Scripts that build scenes
— BEGIN —

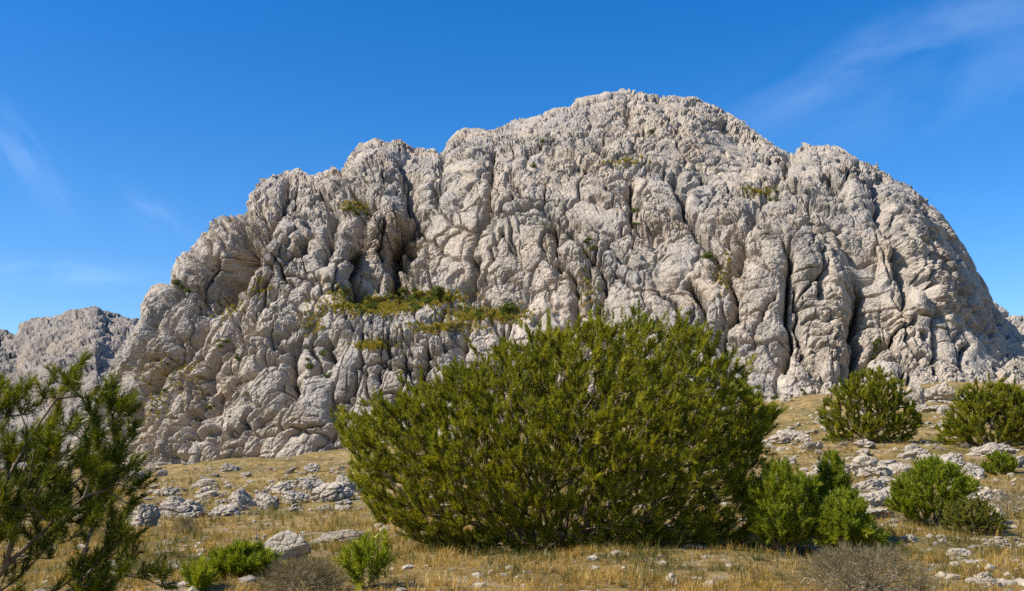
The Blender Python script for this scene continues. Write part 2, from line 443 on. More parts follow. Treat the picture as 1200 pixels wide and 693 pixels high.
# cracks and gullies of the face: (points in the photo, half width px, depth m)
GULLIES = [
    ([(276, 232), (279, 262), (278, 290), (272, 320), (260, 342), (240, 370), (225, 392), (205, 414), (186, 435), (165, 462), (150, 490)], 8, 5.0),
    ([(336, 205), (338, 232), (322, 250), (308, 264), (298, 285), (289, 305), (280, 322)], 6, 3.4),
    ([(475, 185), (480, 205), (484, 228), (484, 250), (472, 275), (466, 300), (463, 322), (468, 338)], 6.5, 3.4),
    ([(516, 172), (514, 200), (508, 230), (494, 252), (484, 268)], 4.5, 2.2),
    ([(579, 172), (573, 208), (571, 232), (565, 250), (558, 268), (552, 292), (549, 315), (546, 342)], 5, 3.2),
    ([(392, 336), (430, 346), (470, 341), (500, 340), (545, 353), (580, 356)], 6, 1.8), ([(352, 345), (385, 340), (400, 330)], 4, 1.2), ([(210, 330), (230, 333), (245, 345)], 4, 1.2),
    ([(400, 205), (410, 225), (425, 238), (440, 232)], 4, 1.5), ([(350, 205), (352, 225), (345, 240)], 4, 1.4), ([(366, 210), (374, 228), (390, 240)], 3.5, 1.3), ([(300, 222), (304, 245), (312, 258)], 3, 1.0),
    ([(262, 245), (258, 270), (250, 300), (246, 325)], 3.5, 1.5), ([(320, 300), (330, 315), (350, 322), (372, 330)], 3.5, 1.2), ([(745, 150), (770, 158), (795, 152)], 4, 1.2), ([(770, 110), (778, 128), (795, 145)], 3, 1.0),
    ([(825, 205), (850, 215), (870, 225), (895, 222)], 4, 1.3), ([(755, 190), (775, 196), (795, 205)], 3.5, 1.2), ([(960, 175), (962, 195), (975, 205)], 3, 1.0), ([(1010, 190), (990, 205), (965, 215), (945, 222)], 5, 1.6),
    ([(285, 352), (255, 385), (215, 430), (185, 470)], 4, 1.3), ([(330, 400), (290, 440), (255, 470)], 4, 1.3), ([(300, 470), (260, 510), (235, 550)], 4, 1.2), ([(215, 440), (185, 490), (175, 530)], 4, 1.2),
    ([(360, 430), (325, 475), (300, 500)], 3.5, 1.2), ([(240, 350), (200, 412), (160, 462), (130, 500)], 3, 1.0), ([(222, 290), (212, 325), (190, 350), (170, 378)], 3, 0.9),
    ([(388, 245), (386, 270), (382, 298)], 6, 2.4),
    ([(420, 240), (422, 275), (421, 305), (426, 332)], 8, 3.4),
    ([(360, 255), (368, 268), (356, 282), (346, 300)], 6, 2.0),
    ([(643, 246), (668, 266), (686, 290), (700, 308), (708, 325), (703, 350), (700, 370)], 4, 2.3),
    ([(648, 255), (649, 280), (646, 302)], 3.2, 1.8), ([(655, 303), (667, 314), (674, 340), (672, 362), (668, 395)], 5, 2.4),
    ([(598, 190), (600, 210), (607, 222)], 3.2, 1.5), ([(738, 110), (736, 132), (737, 150)], 3.5, 1.4),
    ([(700, 168), (712, 178), (730, 190), (738, 205), (736, 235), (740, 252), (754, 272)], 6, 2.6),
    ([(790, 200), (797, 225), (802, 245), (806, 258), (826, 285), (838, 300), (835, 318)], 5, 2.4),
    ([(884, 240), (880, 258), (870, 276), (858, 300), (855, 320), (861, 342), (863, 356), (856, 374), (849, 392), (845, 420)], 6, 3.4),
    ([(925, 290), (926, 325), (922, 362), (920, 400), (918, 428)], 6, 2.6), ([(936, 335), (938, 365), (933, 392), (942, 416), (960, 436)], 4, 1.8),
    ([(903, 345), (896, 365), (886, 385), (880, 410)], 3, 1.3), ([(966, 290), (967, 325), (965, 345)], 3.5, 1.6),
    ([(1003, 330), (1006, 370), (1005, 400), (1003, 428), (998, 446)], 6, 2.2), ([(1075, 372), (1048, 391), (1030, 404), (1012, 424), (1000, 445)], 4.5, 2.3),
    ([(1030, 205), (1038, 238), (1054, 262), (1062, 290), (1068, 322), (1066, 345)], 8, 2.8),
    ([(980, 215), (1000, 235), (1020, 240), (1038, 238)], 6, 2.0), ([(900, 225), (930, 232), (960, 240), (985, 262)], 5, 1.6),
    ([(885, 262), (900, 250), (930, 262)], 4, 1.4), ([(930, 175), (915, 200), (905, 215), (880, 225)], 6, 2.2),
    ([(845, 140), (870, 158), (905, 188), (925, 205)], 4, 0.8), ([(790, 152), (815, 147), (850, 146), (885, 160)], 4, 1.3),
    ([(1050, 395), (1056, 420), (1062, 445)], 3.5, 1.2), ([(1098, 380), (1100, 410), (1096, 440)], 4, 1.4), ([(1128, 385), (1132, 410), (1130, 430)], 3, 1.2),
    ([(1085, 235), (1100, 270), (1118, 300), (1140, 345)], 5, 1.3), ([(1075, 300), (1095, 340), (1110, 372)], 4, 1.2),
    ([(195, 324), (207, 342), (200, 355), (192, 368), (176, 392), (155, 420), (130, 450)], 6, 2.4), ([(243, 262), (236, 290), (238, 312)], 4, 1.5),
    ([(318, 344), (300, 362), (284, 385), (272, 402), (258, 420), (246, 440), (232, 470)], 7, 2.6), ([(350, 352), (352, 375), (335, 388), (320, 398)], 3.5, 1.3),
    ([(378, 355), (366, 378), (362, 400), (366, 425)], 4, 1.5), ([(340, 408), (343, 425), (338, 445), (337, 466)], 8, 3.2), ([(378, 395), (381, 412), (376, 432)], 8, 2.8),
    ([(252, 460), (247, 475), (240, 482)], 9, 2.6), ([(232, 470), (225, 500), (214, 530), (210, 552)], 5, 1.8), ([(330, 470), (300, 490), (285, 512), (273, 548)], 6, 2.0),
    ([(395, 470), (390, 490), (372, 515), (362, 540)], 7, 2.0), ([(290, 445), (270, 440), (262, 452)], 5, 1.5), ([(420, 420), (410, 455), (400, 480)], 3.5, 1.5),
    ([(455, 395), (452, 420), (447, 450)], 3.5, 1.6), ([(500, 390), (497, 420), (490, 445)], 3.5, 1.5), ([(430, 390), (450, 398), (500, 388), (540, 395)], 3, 1.0),
    ([(420, 425), (460, 430), (500, 425)], 3, 1.0), ([(545, 380), (543, 410), (530, 440)], 5, 1.8), ([(590, 385), (585, 420), (590, 450)], 4, 1.3),
    ([(770, 330), (790, 350), (800, 372), (790, 400)], 4, 1.6), ([(720, 320), (745, 332), (768, 330)], 3, 1.0), ([(810, 330), (825, 350), (820, 385), (825, 410)], 5, 2.0),
    ([(610, 240), (625, 236), (640, 248)], 5, 1.4), ([(690, 190), (660, 200), (630, 195)], 2.6, 0.8), ([(690, 150), (665, 158), (640, 172), (615, 176)], 3, 0.9),
    ([(585, 270), (575, 290), (566, 315), (562, 345)], 2.6, 1.0), ([(517, 300), (510, 318), (506, 330)], 2.6, 1.0), ([(500, 300), (520, 285), (535, 268)], 2.6, .8),
    ([(450, 250), (447, 275), (450, 305)], 3.2, 1.3), ([(458, 205), (440, 225), (432, 245)], 3, 1.1), ([(437, 245), (428, 262), (432, 290)], 3, 1.0)]

def seg_dist(px, py, pts):
    best = np.full(px.shape, 1e9, F32)
    for (x0, y0), (x1, y1) in zip(pts[:-1], pts[1:]):
        dx, dy = x1 - x0, y1 - y0
        t = np.clip(((px - x0) * dx + (py - y0) * dy) / (dx * dx + dy * dy), 0, 1)
        best = np.minimum(best, np.hypot(px - x0 - t * dx, py - y0 - t * dy))
    return best

def grid_normals(P):
    du = np.gradient(P, axis=0); dv = np.gradient(P, axis=1)
    n = np.cross(dv, du)
    n /= np.linalg.norm(n, axis=-1, keepdims=True) + 1e-9
    return n

def rock_relief(Q, px, amp_big, amp_mid, amp_small, shear, fis):
    """metres of relief of jointed, weathered limestone at the points Q"""
    w = np.stack([fbm(Q * 0.16, 3, 31), fbm(Q * 0.16, 3, 47), fbm(Q * 0.16, 3, 59)], 1)
    S = Q.copy()
    S[:, 0] -= shear * Q[:, 2]
    S1 = S / np.array([6.0, 7.5, 10.0], F32) + w * 0.4
    S2 = S / np.array([2.7, 3.4, 3.4], F32) + w * 0.45 + 3.1
    w2 = np.stack([fbm(Q * 0.8, 2, 131), fbm(Q * 0.8, 2, 147), fbm(Q * 0.8, 2, 159)], 1)
    S3 = S / np.array([1.2, 1.5, 1.35], F32) + w2 * 0.3 + 7.7
    S4 = S / np.array([0.55, 0.6, 0.5], F32) + w2 * 0.3 + 2.2
    gate = np.clip(0.55 + 2.2 * noise(Q * 0.35, 171), 0, 1.2)
    zone = np.clip(0.72 + 3.0 * noise(Q * 0.085, 173) + 0.8 * noise(Q * 0.2, 174), 0.12, 1.5)
    h = amp_big * (0.6 + 0.4 * zone) * 0.55 * blocks(S1, 3, 1.3, 0.5, 0.14, 4.6, 0.05)
    h += amp_mid * zone * 0.27 * blocks(S2, 11, 1.5, 0.6, 0.11, 5.5, 0.07, gate)
    h += amp_small * zone * 0.14 * blocks(S3, 17, 1.9, 0.6, 0.12, 2.6, 0.09, gate)
    h += amp_small * zone * 0.055 * blocks(S4, 23, 2.0, 0.6, 0.16, 1.8, 0.12, gate)
    # long fissures down the face and seams along the bedding
    for sc, seed, dep, cw in (((4.2, 6.0, 20.0), 29, 0.8, 0.035), ((13.0, 10.0, 3.4), 41, 0.85, 0.045)):
        G1, G2, _, _ = chunked(_worley, S / np.array(sc, F32) + w * 0.3, seed)
        gg = np.clip(0.05 + 2.8 * noise(Q * np.array([0.16, 0.16, 0.11], F32), seed + 1), 0, 1.2)
        h -= dep * fis * gg * np.exp(-((G2 - G1) / cw) ** 2)
    h += 0.7 * fbm(Q * 0.16, 4, 71, 0.42)
    h += 0.13 * fbm(Q * np.array([1.2, 1.2, 1.0], F32), 4, 83, 0.65, True)
    # ledges along the bedding
    t = S[:, 2] / 3.4 + 0.9 * fbm(Q * 0.12, 3, 95)
    h += 0.2 * amp_mid * np.clip((t % 1) * 1.25, 0, 1)
    # pockets
    pk = noise(Q * 0.9, 201)
    h -= 0.7 * amp_small * np.clip(pk - 0.36, 0, 1) * 3
    return h

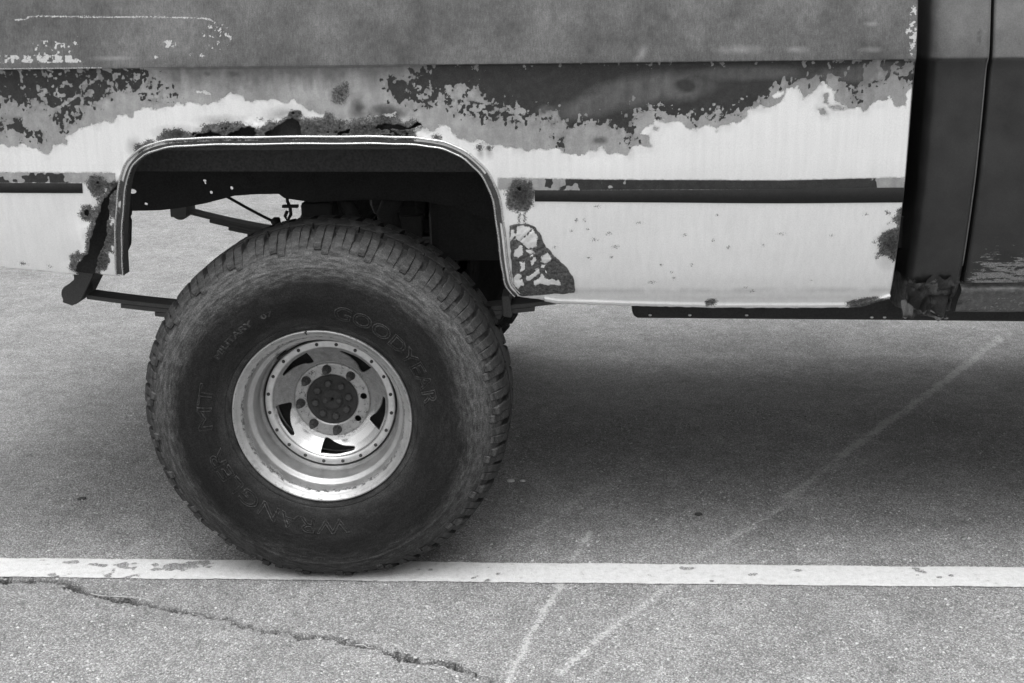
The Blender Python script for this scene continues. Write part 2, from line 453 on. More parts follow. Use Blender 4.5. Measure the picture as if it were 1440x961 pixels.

— END —

Instructions to follow: Return every line in the listing that contains the word "Python".

Expected output:
The Blender Python script for this scene continues. Write part 2, from line 443 on. More parts follow. Treat the picture as 1200 pixels wide and 693 pixels high.
The Blender Python script for this scene continues. Write part 2, from line 453 on. More parts follow. Use Blender 4.5. Measure the picture as if it were 1440x961 pixels.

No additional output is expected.